Ghana’s improving macroeconomic indicators will face early and intense scrutiny as the Bank of Ghana’s Monetary Policy Committee (MPC) begins deliberations ahead of a key International Monetary Fund (IMF) programme review due in April 2026.
Opening the 128th MPC meeting, Bank of Ghana Governor Dr Johnson Asiama cautioned that while headline indicators had strengthened, the Committee had to rigorously interrogate the data underpinning programme performance, particularly inflation, reserve accumulation and compliance with the zero central bank financing rule.
“The upcoming IMF review in April 2026 will be based on end-December 2025 data,” Dr Asiama said, positioning the MPC as one of the first bodies to subject those figures to detailed assessment. He stressed that this includes the “transparent recognition of legacy and policy-mandated quasi-fiscal activities,” a reference that underscores the importance of data integrity and disclosure as Ghana navigates its IMF-supported adjustment programme.
The Governor’s remarks come at a moment of apparent macroeconomic relief. Inflation slowed to 5.4 percent at the end of 2025, with expectations described as well anchored. Gross international reserves rose to US$13.8 billion, providing 5.7 months of import cover, supported by a current account surplus equivalent to 8.1 percent of GDP. Economic growth through the third quarter remained strong, with leading indicators pointing to further expansion, helping restore confidence among businesses and consumers.
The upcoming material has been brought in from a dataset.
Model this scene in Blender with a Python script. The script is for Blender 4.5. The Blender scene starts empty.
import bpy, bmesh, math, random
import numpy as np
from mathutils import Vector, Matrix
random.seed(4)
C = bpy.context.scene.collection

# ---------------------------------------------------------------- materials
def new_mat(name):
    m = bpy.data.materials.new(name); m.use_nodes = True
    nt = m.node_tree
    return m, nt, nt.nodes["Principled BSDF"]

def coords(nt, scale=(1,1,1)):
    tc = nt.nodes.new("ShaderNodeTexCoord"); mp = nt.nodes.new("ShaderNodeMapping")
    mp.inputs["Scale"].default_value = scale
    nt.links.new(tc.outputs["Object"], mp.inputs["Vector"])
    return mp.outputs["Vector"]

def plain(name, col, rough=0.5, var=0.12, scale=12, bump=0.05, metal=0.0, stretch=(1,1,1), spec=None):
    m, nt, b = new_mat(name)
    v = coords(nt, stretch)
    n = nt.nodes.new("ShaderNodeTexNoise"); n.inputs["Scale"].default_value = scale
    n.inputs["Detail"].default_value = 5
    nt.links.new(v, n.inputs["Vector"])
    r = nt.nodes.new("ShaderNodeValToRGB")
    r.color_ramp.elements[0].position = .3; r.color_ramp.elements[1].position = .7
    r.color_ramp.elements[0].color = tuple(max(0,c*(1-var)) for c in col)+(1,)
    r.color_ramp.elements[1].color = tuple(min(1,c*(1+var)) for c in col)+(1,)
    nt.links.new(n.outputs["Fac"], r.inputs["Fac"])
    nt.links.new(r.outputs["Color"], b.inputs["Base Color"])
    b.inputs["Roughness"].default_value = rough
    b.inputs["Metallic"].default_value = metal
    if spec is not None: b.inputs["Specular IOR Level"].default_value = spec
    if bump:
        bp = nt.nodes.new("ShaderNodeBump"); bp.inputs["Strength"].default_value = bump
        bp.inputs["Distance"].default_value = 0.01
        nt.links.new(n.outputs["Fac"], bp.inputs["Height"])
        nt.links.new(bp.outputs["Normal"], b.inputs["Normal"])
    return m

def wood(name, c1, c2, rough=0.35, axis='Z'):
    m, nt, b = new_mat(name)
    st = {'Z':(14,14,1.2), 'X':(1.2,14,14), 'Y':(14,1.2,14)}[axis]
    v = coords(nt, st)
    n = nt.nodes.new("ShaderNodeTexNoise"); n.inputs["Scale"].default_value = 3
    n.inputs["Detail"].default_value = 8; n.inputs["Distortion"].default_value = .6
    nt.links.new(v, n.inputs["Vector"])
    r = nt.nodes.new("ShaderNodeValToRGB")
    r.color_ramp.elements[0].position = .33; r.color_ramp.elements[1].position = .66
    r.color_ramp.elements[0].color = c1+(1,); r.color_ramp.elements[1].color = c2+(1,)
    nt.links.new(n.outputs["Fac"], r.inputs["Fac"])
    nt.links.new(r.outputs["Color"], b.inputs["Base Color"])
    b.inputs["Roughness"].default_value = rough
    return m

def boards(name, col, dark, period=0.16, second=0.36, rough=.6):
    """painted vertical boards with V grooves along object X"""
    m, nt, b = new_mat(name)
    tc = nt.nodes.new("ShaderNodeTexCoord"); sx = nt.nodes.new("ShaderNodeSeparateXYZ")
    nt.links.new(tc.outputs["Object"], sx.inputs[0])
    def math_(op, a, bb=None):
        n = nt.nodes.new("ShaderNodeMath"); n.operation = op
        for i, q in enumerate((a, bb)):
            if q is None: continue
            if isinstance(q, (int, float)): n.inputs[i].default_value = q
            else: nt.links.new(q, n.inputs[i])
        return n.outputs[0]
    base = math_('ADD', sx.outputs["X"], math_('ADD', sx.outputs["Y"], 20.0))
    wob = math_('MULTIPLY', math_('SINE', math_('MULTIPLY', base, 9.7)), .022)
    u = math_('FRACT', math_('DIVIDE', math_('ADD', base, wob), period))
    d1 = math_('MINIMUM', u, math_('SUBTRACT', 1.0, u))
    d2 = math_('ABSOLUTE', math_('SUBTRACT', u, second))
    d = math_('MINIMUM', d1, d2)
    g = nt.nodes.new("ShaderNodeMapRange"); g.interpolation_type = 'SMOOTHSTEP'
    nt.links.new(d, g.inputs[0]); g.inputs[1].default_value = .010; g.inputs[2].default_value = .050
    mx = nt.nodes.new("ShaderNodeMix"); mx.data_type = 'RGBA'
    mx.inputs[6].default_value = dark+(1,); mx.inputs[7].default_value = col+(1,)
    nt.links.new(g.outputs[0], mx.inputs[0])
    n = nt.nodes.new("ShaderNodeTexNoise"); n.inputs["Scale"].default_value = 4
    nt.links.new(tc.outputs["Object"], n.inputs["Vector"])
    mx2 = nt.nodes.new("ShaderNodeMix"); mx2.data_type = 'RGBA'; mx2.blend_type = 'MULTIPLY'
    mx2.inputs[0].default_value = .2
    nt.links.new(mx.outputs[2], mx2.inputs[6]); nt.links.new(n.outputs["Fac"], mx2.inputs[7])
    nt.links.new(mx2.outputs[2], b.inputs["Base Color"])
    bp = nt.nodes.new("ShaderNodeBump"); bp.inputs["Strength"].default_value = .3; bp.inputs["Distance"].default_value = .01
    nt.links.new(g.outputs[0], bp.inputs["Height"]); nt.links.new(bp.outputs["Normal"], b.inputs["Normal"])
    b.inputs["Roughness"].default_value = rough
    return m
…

Yet Dr Asiama was careful to frame the gains as provisional rather than permanent. “This meeting is not about touting the successes achieved,” he said, but about assessing whether stability can be sustained as Ghana enters what he described as a critical test period for monetary policy in 2026.
External conditions, he noted, remain supportive but uncertain. Global growth is projected at about 3.3 percent into 2026, even as geopolitical risks persist. Ghana, in particular, has benefited from favourable external tailwinds, including higher gold prices, but the Governor warned against assuming these conditions will endure.
Within this context, the IMF review looms as a discipline-enforcing milestone. Programme assessments will hinge not only on headline outcomes, but on the credibility of the underlying policy framework especially adherence to zero central bank financing and the proper accounting of quasi-fiscal operations that have historically complicated Ghana’s macroeconomic management.
Dr Asiama acknowledged that rapid disinflation has created policy space, but said it also raises new questions about calibration. While coordinated monetary and fiscal actions have delivered recent improvements, the MPC’s task is to judge whether these policies are durable enough to support growth without undermining hard-won credibility.
The emphasis on external scrutiny signals a shift from celebrating recovery to stress-testing it. As Ghana approaches the next IMF checkpoint, the message from the central bank is clear: economic progress will now be measured less by momentum and more by transparency, consistency and the resilience of the data behind the numbers.